Elevating Quality Control: 3D‑Printed Tooling Enhances Manufacturing Precision

Well‑designed jigs and fixtures drive lean, efficient production, yet the engineering effort required can bottleneck smaller operations. Markforged demonstrates how its Mark Two printers can transform quality control by creating high‑performance tooling in 3D‑printed form.

Every Markforged printer is backed by a rigorous quality‑control process that verifies each subsystem meets our precision engineering standards. While this thorough testing guarantees reliability, it also adds time to the manufacturing cycle, limiting our ability to respond swiftly to changing demand. As a fast‑growing company, agility is essential. We therefore adopt a balanced approach: validate subsystems efficiently and invest engineering effort only where it delivers the greatest payoff. 3D printing our jigs and fixtures lets us prototype, test, and deploy improvements at a fraction of the cost and time of traditional machining.

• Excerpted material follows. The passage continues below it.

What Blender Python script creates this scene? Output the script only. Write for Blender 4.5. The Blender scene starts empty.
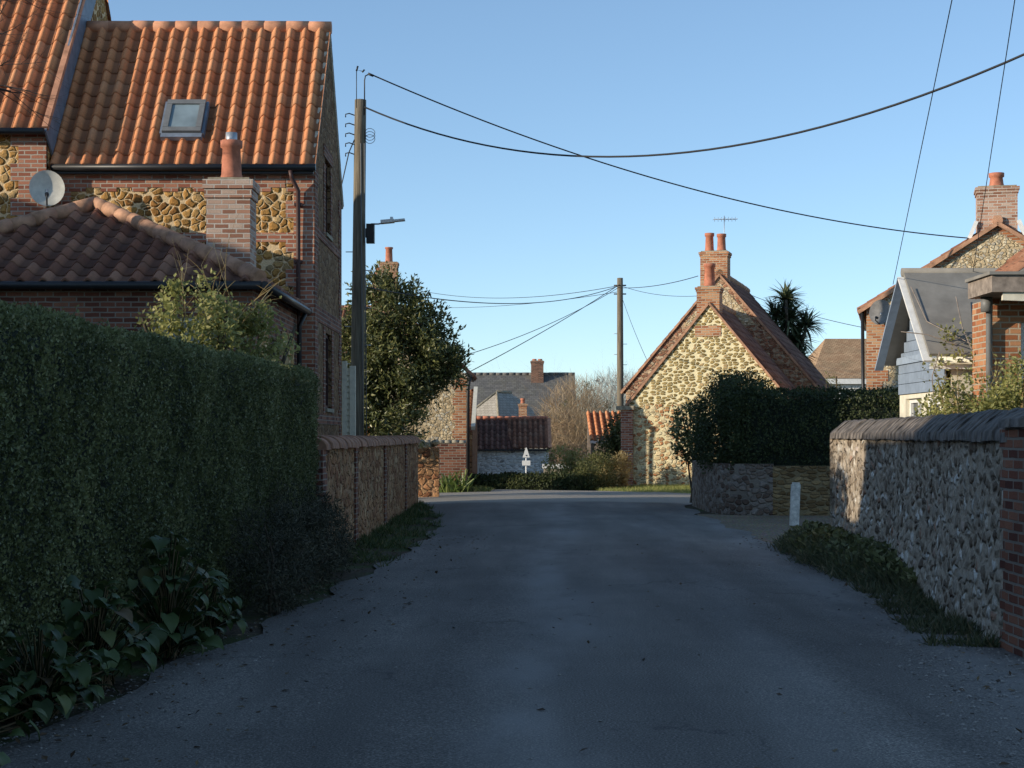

A prime example is our nylon extruder preload calibration jig. The extruder is a core component of Fused Filament Fabrication (FFF) 3D printing. For a concise overview of extruder mechanics, see the RepRap Squad’s detailed guide.

Consistent print quality hinges on each extruder’s “pinch system” applying a force within our tolerance. That force comes from a pair of springs whose preload can be tuned. Initially, we calibrated extruders late in assembly using a jig designed by Phillip, a mechanical engineer who specializes in machine instrumentation. The jig, built from water‑jet‑cut and machined parts, had a two‑week lead time, required on‑site modifications, and often needed re‑work on our in‑house CNC mill. Moreover, most extruders from our supplier needed adjustment, and measuring them in situ on the assembled printer was cumbersome and slowed production. We decided to create a fixture that could rapidly test a batch of as‑received extruders while still keeping adjustment screws accessible.

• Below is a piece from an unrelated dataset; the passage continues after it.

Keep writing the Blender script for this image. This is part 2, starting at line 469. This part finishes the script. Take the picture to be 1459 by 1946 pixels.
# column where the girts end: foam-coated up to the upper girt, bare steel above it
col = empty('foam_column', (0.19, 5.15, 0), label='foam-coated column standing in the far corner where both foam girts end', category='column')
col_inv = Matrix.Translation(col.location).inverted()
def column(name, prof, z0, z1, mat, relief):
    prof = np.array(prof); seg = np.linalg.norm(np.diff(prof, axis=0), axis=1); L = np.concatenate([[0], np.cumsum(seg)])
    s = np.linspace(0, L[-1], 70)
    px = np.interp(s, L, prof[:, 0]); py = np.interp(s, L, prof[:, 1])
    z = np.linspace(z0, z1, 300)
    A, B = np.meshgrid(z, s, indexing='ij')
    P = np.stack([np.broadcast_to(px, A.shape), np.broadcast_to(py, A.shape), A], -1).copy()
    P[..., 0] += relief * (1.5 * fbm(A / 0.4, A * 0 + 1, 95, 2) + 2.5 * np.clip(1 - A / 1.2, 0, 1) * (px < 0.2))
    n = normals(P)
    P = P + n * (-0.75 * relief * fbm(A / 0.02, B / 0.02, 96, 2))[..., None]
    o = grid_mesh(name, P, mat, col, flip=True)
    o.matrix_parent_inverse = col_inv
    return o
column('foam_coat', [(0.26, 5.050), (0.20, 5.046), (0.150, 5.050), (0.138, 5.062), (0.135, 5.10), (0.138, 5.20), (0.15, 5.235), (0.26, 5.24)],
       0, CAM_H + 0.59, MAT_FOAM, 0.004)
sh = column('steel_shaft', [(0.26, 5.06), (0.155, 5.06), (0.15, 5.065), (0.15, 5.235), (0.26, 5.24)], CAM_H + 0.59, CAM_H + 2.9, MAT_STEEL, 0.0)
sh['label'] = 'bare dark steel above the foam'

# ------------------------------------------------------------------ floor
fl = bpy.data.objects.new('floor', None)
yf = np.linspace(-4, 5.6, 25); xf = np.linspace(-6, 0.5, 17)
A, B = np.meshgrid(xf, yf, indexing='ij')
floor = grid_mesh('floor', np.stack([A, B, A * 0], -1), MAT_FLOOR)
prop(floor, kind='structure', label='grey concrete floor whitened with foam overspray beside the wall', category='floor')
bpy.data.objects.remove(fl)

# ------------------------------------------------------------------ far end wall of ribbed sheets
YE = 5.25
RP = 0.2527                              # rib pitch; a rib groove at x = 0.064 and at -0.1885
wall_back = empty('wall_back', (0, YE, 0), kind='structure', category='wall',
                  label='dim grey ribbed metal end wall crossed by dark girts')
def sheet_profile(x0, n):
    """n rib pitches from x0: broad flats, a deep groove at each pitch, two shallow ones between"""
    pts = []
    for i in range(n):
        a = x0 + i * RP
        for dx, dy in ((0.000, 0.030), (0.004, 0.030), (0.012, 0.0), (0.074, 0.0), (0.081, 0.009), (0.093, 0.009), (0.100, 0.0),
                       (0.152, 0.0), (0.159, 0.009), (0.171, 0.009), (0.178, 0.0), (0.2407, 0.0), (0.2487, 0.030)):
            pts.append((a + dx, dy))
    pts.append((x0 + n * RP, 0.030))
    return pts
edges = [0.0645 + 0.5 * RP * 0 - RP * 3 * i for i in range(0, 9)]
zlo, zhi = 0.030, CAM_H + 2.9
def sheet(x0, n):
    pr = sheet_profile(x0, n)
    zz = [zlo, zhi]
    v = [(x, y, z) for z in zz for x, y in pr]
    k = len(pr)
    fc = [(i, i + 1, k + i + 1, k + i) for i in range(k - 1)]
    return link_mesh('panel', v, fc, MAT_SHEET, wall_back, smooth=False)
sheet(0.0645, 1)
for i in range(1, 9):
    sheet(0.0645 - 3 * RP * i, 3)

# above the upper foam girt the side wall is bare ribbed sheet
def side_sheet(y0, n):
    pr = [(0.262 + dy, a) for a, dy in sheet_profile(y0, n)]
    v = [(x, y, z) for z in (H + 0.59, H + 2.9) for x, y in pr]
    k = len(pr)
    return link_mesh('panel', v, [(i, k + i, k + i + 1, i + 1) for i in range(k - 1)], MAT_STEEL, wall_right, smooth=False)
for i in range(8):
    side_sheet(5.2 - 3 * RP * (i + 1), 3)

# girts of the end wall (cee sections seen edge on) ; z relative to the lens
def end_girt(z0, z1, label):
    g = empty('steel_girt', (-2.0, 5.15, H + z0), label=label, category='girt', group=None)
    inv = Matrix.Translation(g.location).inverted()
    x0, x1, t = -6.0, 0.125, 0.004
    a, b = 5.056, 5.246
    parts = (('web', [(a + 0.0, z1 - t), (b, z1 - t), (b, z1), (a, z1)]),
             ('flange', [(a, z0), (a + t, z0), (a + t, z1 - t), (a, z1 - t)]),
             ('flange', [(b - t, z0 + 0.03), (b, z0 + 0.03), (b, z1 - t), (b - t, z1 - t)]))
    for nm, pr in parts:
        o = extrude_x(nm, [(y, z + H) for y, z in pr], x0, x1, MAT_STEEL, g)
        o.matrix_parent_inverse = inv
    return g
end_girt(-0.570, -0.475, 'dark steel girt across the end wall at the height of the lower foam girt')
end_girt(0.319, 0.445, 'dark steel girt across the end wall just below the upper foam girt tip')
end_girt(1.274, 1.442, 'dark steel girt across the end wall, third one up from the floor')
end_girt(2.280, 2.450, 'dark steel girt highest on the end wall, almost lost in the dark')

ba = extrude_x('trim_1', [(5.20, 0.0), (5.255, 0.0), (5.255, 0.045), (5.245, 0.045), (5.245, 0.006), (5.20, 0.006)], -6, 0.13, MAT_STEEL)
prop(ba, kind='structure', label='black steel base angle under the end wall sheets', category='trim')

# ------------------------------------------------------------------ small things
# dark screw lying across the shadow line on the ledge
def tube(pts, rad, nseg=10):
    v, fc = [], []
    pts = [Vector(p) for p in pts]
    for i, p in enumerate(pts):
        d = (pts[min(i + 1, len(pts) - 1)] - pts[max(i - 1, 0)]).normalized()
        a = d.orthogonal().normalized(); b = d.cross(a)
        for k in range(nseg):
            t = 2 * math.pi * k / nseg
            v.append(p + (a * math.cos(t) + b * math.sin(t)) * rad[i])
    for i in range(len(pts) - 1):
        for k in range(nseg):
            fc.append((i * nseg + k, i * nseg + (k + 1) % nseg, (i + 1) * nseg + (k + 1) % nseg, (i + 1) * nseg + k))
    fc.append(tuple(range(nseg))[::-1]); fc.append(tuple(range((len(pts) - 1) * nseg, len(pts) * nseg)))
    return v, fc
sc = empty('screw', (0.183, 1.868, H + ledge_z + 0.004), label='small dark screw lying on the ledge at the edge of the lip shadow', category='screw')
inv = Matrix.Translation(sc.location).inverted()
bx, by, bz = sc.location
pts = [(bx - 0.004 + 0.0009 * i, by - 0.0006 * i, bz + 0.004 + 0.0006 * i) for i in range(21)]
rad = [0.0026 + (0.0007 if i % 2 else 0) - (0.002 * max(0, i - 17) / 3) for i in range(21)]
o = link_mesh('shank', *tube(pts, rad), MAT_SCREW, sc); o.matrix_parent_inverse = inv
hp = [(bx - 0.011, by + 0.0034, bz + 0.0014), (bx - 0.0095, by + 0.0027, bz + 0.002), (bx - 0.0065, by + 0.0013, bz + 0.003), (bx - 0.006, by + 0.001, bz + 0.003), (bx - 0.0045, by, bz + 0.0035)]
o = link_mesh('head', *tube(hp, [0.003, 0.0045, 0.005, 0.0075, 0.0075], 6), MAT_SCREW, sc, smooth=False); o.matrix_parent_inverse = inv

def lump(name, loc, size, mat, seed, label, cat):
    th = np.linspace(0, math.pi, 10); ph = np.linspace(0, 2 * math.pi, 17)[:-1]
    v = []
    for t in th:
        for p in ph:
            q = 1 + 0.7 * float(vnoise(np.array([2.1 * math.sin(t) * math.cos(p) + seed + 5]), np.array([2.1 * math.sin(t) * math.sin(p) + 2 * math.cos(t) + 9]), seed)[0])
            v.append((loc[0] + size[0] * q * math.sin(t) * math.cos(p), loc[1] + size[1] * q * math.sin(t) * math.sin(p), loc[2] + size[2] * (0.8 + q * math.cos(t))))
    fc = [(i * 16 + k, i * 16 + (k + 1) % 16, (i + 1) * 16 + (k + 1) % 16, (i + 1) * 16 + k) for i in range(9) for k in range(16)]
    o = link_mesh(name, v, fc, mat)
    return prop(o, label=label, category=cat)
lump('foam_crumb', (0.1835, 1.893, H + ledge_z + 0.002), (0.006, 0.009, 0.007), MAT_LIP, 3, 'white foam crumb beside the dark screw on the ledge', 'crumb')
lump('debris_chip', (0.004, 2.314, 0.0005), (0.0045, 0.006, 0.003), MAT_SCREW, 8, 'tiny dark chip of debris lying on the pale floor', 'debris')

Key design goals were: 1) a quick ex‑situ validation tool that lets operators calibrate entire batches; 2) a poka‑yoke mechanism so the extruder fits in only one orientation, preventing miscalibration; 3) a compact 12"×12" footprint suitable for our manufacturing floor.

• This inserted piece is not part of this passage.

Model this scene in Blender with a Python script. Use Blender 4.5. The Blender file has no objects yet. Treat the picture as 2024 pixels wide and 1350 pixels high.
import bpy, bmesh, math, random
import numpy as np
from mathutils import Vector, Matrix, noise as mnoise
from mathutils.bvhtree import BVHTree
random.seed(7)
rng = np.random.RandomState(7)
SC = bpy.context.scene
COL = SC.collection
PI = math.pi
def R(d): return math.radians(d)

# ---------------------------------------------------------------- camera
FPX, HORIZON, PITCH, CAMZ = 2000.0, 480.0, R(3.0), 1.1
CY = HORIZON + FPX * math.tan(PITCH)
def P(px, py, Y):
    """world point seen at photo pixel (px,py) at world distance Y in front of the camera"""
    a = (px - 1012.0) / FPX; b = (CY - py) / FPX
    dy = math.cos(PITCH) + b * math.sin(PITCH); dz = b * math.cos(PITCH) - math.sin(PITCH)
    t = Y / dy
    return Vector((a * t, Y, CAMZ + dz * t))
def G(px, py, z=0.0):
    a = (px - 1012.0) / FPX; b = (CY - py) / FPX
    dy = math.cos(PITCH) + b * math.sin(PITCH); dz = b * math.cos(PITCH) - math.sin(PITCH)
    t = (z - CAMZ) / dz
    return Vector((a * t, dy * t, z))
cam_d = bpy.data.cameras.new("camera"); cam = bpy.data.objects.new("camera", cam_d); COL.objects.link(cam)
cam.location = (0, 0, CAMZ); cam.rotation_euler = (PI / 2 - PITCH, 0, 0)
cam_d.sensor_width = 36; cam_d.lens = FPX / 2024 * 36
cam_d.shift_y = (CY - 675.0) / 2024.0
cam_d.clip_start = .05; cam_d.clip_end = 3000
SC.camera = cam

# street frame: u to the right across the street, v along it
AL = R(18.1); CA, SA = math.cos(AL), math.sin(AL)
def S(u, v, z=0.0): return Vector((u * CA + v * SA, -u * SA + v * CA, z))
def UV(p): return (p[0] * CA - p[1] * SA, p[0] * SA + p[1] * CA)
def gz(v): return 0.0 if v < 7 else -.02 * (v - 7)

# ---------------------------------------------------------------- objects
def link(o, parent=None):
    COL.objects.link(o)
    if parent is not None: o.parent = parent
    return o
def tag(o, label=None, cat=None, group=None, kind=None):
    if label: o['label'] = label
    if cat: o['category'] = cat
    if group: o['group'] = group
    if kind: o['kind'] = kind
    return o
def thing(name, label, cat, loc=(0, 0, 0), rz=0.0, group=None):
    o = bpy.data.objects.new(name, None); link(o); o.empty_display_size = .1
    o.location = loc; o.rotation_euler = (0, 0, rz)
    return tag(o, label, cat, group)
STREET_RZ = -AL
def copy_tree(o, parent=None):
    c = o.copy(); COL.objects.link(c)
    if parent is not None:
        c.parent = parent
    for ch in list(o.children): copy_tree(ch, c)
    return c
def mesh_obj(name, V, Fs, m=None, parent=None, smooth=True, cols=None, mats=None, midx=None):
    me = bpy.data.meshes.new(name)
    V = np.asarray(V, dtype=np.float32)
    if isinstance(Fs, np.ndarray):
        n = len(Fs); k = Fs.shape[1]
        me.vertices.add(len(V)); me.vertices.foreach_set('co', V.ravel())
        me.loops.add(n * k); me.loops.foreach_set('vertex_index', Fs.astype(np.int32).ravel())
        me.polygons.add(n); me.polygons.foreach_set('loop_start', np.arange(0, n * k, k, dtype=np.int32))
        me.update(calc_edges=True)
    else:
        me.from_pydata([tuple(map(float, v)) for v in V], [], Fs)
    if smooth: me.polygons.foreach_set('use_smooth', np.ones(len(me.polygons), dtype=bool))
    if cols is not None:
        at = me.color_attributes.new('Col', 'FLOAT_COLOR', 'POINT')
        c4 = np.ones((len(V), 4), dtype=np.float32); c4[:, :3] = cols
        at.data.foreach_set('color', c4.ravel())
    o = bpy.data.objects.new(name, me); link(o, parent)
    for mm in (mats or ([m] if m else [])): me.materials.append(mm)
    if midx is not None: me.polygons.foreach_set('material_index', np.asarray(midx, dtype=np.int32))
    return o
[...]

Bennett, another of our mechanical engineers, delivered the final jig. The system centers around an Omega DFG35 force gauge. The extruder slides into a receptacle; a floating spring‑driven idler wheel directs force onto the gauge’s probe. The gauge is mounted on a linear rail, allowing it to move freely along the idler’s axis. A thumb screw with a floating head, threaded through a melt‑in brass insert, presses the gauge into the idler without introducing torque.

Bennett incorporated several 3D‑printing‑specific features. Using our “fiber striping” technique, he added fiber reinforcement every 20–40 layers, yielding a part that is both exceptionally strong and material‑efficient. The extruder receptacle was produced as a single part—a geometry that would have required multiple costly CNC setups.

Today, the jig sits in our manufacturing facility, enabling a streamlined quality‑control workflow that saves technician time and allows us to deliver more Mark Two printers to customers.